4.20.15: Winning student posters displayed during Spring Fair
4.20.15: Winning student posters displayed during Spring Fair
Posted on 04/13/2015

Ferris wheels, roller coasters, pig races, scones, cows, and fair games are among the many colorful images that make up winning student artwork in this year’s Washington State Spring Fair/Puyallup School District poster project.

 

The winning posters, as well as those selected for honorable mention, were featured during the Washington State Spring Fair April 16-19.

 

The posters focus on the annual Spring Fair theme and were displayed on the first floor of the Pavilion at the Washington State Fair Events Center in downtown Puyallup.

 

Judges reviewed more than 1,000 pieces of artwork depicting the Spring Fair before naming the winners in the eighth annual poster project. The student work is the culmination of classroom lessons integrating art and social studies in second grade and in junior high art classes.

 

Art mediums ranged from crayons and colored pencils to oils, watercolors, and poster paints.

 

First place winners this year are Soren Bartlett, a second grader in Christel Lowney’s class at Fruitland Elementary School, and Isaac Corpuz, a seventh grader in Margaret Langston’s class at Stahl Junior High.

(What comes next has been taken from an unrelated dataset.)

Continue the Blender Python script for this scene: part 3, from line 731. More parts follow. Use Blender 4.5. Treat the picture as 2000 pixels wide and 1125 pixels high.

Bartlett and Corpuz received 10 Spring Fair gate admission tickets, 12 ride tickets, and a basket of art supplies. Their artwork has also been featured on the Spring Fair’s website, as well as incorporated on a banner that will be displayed during the four-day event.

 

Second place honors went to Ethan Cusumano, a second grader in Melissa Strobel’s class at Spinning Elementary, and Cate Bules, a ninth grader in Andrea Bellerive’s class at Glacier View Junior High.

 

Braden Vach, a second grader in Phyllis Ciocca’s class at Shaw Road Elementary, and Maddie Meissel, an eighth grader in Trish DeGroot-Espinoza’s class at Kalles Junior High, won third place.

 

Each school that submitted artwork received a $100 gift card from the Spring Fair for art supplies. Schools with the top three winners received additional donations — $300 for first place, $250 for second place, and $150 for third place — to purchase art supplies.

The annual project integrates art with social studies and introduces students to career paths that focus on strong artistic skills, said Brian Fox, the school district’s executive director of communications, information, and arts education.

 

Students interviewed family members or friends from an older generation, for example, about what it was like to attend the Spring Fair in years gone by, he said.

 

Each second grade teacher was provided a DVD outlining the Spring Fair, and how to integrate the lesson into their art and social studies curriculum. Junior high art teachers received a DVD outlining how posters can be used as communication tools, and showed examples to illustrate the various elements.

Washington State Fair Chief Executive Officer Kent Hojem added, “The Washington State Spring Fair has a strong commitment to youth educational activities each spring, and our partnership with the Puyallup School District is a highlight. We started this art project in 2008, and it is an excellent way to enhance the arts in the education curriculum. Having the opportunity to recognize so many artistic students in our community by displaying their creations has become a tradition at the Spring Fair.”